Solution for the optimization problem at the Daisy Intelligence hackathon in January 2019. I worked with Leon Yao over the course of 12 hours.
The original solution submitted for the hackathon is contained in the orig folder. Some of the critical pieces were written in the last few hours of the competition so it is rather messy and probably hard to understand. It only needs numpy and matplotlib (because there is some debugging sprinkled randomly throughout) to run.
A cleaner version using PyTorch written after the hackathon is in the torch folder. The output is essentially equivalent but uses the autograd mechanics of PyTorch instead of the manually computed gradients in the original solution. This is the solution I describe below.
The goal is to optimize the acceleration and breaking of a race car to minimize time spent, constrained at each position by a varying maximum speed and a limited amount of fuel which is consumed during acceleration. The exact values of these constraints depend on the chosen tier for each constaint.

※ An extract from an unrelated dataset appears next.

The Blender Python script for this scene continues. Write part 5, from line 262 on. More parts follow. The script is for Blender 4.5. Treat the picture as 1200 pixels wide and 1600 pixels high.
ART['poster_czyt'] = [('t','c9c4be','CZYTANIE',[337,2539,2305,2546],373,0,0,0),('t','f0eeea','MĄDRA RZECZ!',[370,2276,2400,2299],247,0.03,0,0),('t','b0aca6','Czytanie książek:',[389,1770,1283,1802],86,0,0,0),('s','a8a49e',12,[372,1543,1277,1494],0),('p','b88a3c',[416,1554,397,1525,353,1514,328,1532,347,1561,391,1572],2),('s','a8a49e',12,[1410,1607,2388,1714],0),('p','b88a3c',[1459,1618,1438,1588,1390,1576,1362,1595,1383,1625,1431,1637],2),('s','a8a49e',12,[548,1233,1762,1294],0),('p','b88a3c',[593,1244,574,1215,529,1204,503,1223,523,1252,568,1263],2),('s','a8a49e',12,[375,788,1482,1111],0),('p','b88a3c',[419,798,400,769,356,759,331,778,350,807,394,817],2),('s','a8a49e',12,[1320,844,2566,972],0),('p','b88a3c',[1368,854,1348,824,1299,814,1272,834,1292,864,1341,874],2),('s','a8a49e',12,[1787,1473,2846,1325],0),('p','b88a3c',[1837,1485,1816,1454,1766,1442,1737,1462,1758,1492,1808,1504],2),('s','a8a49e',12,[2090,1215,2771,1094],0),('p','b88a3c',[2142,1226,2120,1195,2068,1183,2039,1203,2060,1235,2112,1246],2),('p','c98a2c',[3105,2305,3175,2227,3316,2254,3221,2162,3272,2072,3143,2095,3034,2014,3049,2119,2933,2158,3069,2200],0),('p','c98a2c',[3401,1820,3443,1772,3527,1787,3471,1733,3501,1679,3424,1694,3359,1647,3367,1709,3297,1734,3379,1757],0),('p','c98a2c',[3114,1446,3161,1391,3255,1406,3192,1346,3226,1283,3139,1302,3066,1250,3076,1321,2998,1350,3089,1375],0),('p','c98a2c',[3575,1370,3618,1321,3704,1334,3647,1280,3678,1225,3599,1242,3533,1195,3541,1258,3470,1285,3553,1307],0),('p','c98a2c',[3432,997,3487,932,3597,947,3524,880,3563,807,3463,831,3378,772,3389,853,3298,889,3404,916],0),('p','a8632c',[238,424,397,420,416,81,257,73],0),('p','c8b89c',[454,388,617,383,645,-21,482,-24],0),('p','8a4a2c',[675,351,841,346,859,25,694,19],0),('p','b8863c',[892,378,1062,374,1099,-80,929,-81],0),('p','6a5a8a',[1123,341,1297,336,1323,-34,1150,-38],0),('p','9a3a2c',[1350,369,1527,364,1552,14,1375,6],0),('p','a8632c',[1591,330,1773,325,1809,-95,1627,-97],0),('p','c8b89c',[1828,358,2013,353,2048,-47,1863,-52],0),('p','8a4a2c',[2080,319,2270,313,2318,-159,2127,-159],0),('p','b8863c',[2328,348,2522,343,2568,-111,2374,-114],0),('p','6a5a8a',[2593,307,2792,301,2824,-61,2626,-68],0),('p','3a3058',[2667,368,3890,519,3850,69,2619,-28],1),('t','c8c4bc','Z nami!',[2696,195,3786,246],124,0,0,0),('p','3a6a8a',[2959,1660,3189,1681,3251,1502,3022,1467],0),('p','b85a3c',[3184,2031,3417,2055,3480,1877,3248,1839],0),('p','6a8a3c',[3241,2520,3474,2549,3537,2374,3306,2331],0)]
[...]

Given a particular car configuration, the problem is to use the given fuel and tire limits as efficiently as possible. The strategy is to optimize within the space of legal solutions that use either the gas or the tire entirely. We also optimize on the vector of velocities rather than on the accelerations because changes to a single velocity have only local changes while acceleration changes are compounding.
So we first form the vector of maximum possible velocities based on the track and limits on acceleration/breaking. This is acheived with one forward and backward pass over the velocities, limitting each velocity based on its neighbors.
Now we define a solution as a vector of numbers which scale down the velocity from the maximum allowed at each point. This may use more than the allowed gas or tire, but we can always scale a solution to just use up one or the other. We evaluate the solution by taking these scaled values for the velocities and computing the time. Now doing gradient descent to minimize the time gives a convergent solution.
(The red line is the maximum possible velocity. The green lines show the convergence of the solution from completely random to the smooth curve at the top.)